== Aim of the task ==
Compute the number of lines that include the string "follow", then output that number and nothing else.

== Material provided ==
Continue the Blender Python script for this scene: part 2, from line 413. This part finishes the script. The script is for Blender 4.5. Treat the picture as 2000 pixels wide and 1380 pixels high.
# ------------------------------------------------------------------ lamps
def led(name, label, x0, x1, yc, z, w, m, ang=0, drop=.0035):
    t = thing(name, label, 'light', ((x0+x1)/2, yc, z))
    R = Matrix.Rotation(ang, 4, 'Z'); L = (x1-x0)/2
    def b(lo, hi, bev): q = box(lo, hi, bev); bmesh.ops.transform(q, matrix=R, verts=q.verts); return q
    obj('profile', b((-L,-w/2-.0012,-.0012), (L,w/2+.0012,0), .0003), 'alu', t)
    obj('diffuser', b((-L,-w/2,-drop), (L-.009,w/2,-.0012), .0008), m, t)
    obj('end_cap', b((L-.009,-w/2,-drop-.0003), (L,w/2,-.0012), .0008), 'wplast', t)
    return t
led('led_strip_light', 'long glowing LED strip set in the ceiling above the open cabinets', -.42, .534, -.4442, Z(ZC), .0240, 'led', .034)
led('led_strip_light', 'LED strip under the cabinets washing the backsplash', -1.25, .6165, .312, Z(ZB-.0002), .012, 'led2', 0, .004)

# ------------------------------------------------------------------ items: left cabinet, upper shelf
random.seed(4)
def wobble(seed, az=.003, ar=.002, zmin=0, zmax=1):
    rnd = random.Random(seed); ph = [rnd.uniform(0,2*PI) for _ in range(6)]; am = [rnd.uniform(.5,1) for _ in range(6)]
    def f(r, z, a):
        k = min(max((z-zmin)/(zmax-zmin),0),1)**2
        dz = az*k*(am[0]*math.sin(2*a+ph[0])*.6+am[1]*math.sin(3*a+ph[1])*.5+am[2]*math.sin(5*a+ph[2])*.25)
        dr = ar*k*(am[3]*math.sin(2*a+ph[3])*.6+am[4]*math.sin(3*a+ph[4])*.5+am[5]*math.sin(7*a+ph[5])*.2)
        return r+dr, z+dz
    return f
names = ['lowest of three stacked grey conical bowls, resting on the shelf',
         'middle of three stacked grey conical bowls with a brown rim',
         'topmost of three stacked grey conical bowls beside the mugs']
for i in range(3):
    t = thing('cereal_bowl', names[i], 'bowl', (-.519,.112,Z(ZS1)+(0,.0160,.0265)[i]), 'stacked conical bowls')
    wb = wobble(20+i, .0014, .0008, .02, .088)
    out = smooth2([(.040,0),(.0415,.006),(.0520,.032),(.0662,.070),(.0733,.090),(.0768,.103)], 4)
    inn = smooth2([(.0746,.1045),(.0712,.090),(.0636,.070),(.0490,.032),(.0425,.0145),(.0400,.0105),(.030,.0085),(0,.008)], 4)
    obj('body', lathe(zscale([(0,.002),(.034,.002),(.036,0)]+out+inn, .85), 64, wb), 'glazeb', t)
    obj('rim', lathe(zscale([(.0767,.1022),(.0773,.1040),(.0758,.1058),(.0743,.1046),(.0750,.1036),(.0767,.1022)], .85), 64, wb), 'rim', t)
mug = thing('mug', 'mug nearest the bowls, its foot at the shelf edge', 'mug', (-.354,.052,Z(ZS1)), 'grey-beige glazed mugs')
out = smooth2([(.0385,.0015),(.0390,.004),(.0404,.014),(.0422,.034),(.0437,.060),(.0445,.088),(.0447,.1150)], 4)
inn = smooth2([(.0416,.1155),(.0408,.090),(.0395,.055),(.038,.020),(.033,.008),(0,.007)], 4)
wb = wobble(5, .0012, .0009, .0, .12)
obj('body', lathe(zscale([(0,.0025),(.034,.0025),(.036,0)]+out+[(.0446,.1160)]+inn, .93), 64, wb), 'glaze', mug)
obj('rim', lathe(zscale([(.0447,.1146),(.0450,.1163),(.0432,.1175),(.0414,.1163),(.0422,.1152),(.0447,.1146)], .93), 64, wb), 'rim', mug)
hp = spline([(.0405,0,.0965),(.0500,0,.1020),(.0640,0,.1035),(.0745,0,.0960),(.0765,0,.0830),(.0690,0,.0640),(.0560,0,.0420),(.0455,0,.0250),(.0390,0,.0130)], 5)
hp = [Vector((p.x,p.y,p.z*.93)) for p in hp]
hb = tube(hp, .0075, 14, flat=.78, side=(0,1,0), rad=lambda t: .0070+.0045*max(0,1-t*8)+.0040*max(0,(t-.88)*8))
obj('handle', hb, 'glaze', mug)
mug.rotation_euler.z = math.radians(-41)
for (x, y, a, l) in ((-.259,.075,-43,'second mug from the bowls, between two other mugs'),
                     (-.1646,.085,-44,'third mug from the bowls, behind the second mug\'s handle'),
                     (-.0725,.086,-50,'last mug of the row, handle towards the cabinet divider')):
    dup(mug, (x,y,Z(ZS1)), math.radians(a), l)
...
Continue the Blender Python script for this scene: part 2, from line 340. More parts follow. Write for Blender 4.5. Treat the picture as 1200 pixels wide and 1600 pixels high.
...
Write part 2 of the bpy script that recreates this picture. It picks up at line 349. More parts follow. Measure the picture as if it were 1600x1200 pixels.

== Task result ==
2